Last week, on the anniversary of the April 7 police rampage, about 200 activists returned to the scene of the Oakland cops' crime. "An injury to one is an injury to all," Clarence Thomas of International Longshore and Warehouse (ILWU) Union Local 10 said at the rally. "We will not be stopped or intimidated by the police. We have to show the world that everybody doesn't agree with Bush's policies of imperialism and globalization."

The UN report covers a range of police violations of protesters' rights. It cites the New York police for keeping people from attending a February 15 antiwar demonstration that numbered as high as 1 million. "The NYPD," states the report, "charged horses into crowds, pepper-spraying demonstrators and using batons to disperse them, as well as arresting over 350 demonstrators."

But the worst offenses were committed by Oakland police at the April 7 demonstration. Hundreds of protesters marched that day to the Port of Oakland terminals, where American President Lines and Stevedoring Services of America--two shipping giants that have profited off the war on Iraq--have major operations.

Determined to show that protesters wouldn't even be able to approach this nerve center of West Coast capitalism, Oakland cops unleashed their violent assault. Forty people were injured, including a protester who was shot in the face and a longshore worker whose hand was broken.

As though the violence wasn't enough, the cops also arrested 31 people--including ILWU Local 10 Business Agent Jack Heyman, who was only trying to keep his union members away from the conflict. The New York Times called the Oakland attack "the most violent [clash] between protesters and authorities anywhere in the country since the start of the war."

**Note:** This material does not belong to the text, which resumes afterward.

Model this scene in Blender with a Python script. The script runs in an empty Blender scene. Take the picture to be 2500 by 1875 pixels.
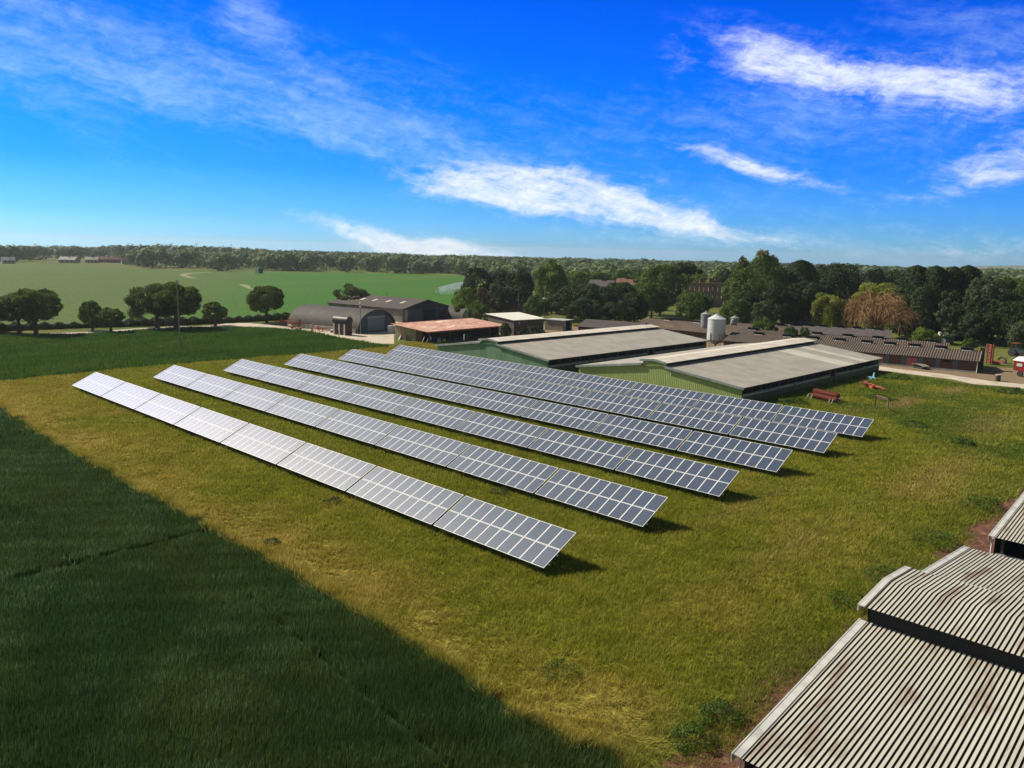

After suffering harsh criticism last year, the police didn't interfere with this year's return to the docks. "Our response did not put the Police Department in a favorable light," grumbled Deputy Police Chief Pete Dunbar to the San Francisco Chronicle. ILWU members and antiwar activists are continuing to defend the Oakland 25--those who still face charges from last year's protest--and the right to protest generally.